School boards In cities the local boards which have the management of the schools are generally termed "boards of education;" in towns and districts the designations most generally used are "school directors" and "school trustees."

They are termed "school directors" in Arkansas, Illinois, Iowa, Louisiana, Pennsylvania, Tennessee and Washington; "school trustees" in Indiana, Kentucky, New Jersey, New York, Mississippi, Nevada, South Carolina and Texas; "school boards" in Michigan, Wisconsin, Nebraska and New Hampshire; "school committees" in Massachusetts and Rhode Island; "school visitors" in Connecticut; "superintending school committees" in Maine; "boards of education" in Ohio; and "prudential committees" in Vermont.

These boards are similar in their constitution, powers and duties, and are generally chosen by the voters at elections. They are corporate bodies and can make contracts, acquire, hold and dispose of property.

They employ teachers (and superintendents when such are deemed necessary) and fix their salaries. They make the rules and regulations for the government of the schools and fix the course of study and the list of text-books to be used. They hold meetings monthly or oftener.

Women in school administration - There are at present (1899) two women holding the position of state superintendent of schools, 18 that of city superintendent, and 256 that of county superintendent. The last named are divided between California, Colorado, Idaho, Illinois, Iowa, Kansas, Kentucky, Michigan, Minnesota, Missouri, Montana,

Nebraska, New York, North Dakota, Oklahoma, Pennsyl vania, South Dakota, Tennessee, Utah, Vermont, Washington, Wisconsin and Wyoming. In all these states, women hold minor school offices also. Ohio, Maine, New Hampshire, Massachusetts, Rhode Island and Connecticut have no officers corresponding to county superintendents, but in all those states there are women who are members of county examining boards, township superintendents and the like. They may be district trustees or members of local school boards in still other states, as in New Jersey. Women may hold any school office in Colorado, Idaho, Illinois, Indiana, Louisiana, Oregon, South Dakota, Utah, Vermont, Wyoming, and any office of school management in Minnesota, One of the members of the Iowa educational board of examiners must be a woman.

Women have like suffrage, in all particulars, with men in Colorado, Idaho, Utah and Wyoming. With certain limitations specified, in some of the states they may vote at school elections in Arizona, Connecticut, Illinois, Indiana, Iowa, Kansas, Kentucky, Michigan, Minnesota, Montana, Nebraska, New Hampshire, New Jersey, New York, North Dakota, Ohio, Oregon, South Dakota, Vermont, Washington and Wisconsin. The limitations, when there are any, usually restrict the suffrage of women to widows with children to educate, guardians and taxpayers, or to certain kinds of elections.

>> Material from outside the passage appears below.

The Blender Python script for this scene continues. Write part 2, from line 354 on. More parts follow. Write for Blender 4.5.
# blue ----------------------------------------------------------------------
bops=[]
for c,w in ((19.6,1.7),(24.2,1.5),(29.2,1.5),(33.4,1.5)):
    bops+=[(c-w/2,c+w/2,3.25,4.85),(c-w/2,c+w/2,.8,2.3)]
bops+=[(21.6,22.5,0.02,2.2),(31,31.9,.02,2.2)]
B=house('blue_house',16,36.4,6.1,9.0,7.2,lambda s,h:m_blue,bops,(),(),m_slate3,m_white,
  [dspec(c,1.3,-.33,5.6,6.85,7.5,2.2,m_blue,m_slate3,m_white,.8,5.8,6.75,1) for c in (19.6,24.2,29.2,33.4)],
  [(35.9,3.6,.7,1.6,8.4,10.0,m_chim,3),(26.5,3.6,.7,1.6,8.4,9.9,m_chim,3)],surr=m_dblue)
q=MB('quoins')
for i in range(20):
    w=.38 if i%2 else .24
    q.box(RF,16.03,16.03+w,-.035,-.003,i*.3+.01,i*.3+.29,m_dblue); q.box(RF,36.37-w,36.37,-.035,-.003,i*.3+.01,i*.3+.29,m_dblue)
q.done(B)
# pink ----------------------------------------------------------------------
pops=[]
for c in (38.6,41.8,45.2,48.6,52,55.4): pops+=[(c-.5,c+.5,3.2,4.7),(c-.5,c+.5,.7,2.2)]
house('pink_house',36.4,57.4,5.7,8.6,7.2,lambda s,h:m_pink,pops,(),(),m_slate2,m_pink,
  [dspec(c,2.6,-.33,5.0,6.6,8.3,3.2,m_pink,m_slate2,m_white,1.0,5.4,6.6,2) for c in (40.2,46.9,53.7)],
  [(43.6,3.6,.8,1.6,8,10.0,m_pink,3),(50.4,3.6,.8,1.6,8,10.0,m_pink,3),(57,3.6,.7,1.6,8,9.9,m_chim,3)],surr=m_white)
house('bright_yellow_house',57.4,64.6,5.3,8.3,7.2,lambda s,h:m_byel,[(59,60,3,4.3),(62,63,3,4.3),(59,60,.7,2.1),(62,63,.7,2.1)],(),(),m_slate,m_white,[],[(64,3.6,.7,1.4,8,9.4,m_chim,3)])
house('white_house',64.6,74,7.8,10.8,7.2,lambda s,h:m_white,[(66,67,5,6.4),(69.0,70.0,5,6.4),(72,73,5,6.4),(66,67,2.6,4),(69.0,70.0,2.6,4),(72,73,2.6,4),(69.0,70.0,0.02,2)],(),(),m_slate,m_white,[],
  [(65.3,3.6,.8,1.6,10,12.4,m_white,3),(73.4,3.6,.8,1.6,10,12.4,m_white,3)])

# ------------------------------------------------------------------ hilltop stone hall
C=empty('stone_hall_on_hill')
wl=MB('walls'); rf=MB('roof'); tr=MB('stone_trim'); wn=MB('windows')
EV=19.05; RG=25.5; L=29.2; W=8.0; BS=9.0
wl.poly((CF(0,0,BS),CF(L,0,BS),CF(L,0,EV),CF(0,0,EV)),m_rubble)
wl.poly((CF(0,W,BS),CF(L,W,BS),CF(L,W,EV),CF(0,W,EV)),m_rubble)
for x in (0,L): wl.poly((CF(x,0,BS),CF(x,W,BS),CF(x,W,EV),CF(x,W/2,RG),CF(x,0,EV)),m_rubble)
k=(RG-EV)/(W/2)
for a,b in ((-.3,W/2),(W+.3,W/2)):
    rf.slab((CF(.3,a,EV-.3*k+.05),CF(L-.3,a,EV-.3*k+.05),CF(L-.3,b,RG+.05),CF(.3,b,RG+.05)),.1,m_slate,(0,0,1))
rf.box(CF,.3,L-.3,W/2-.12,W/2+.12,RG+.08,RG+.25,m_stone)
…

Salaries of teachers - The expenditure for salaries in the public schools, teachers and superintendents both included, was $123,809,412, in 1897-98, or 63.8 per cent of the total expenditure for school purposes. The highest average salaries are found in the western division, among the Pacific states and territories, the average per month for men being $58.59, and for women $50.92, in that section of the union. The lowest average salaries and the least variance between the averages for men and women are found in the South Atlantic section. The averages are, for men $31.21, and for women $31.45.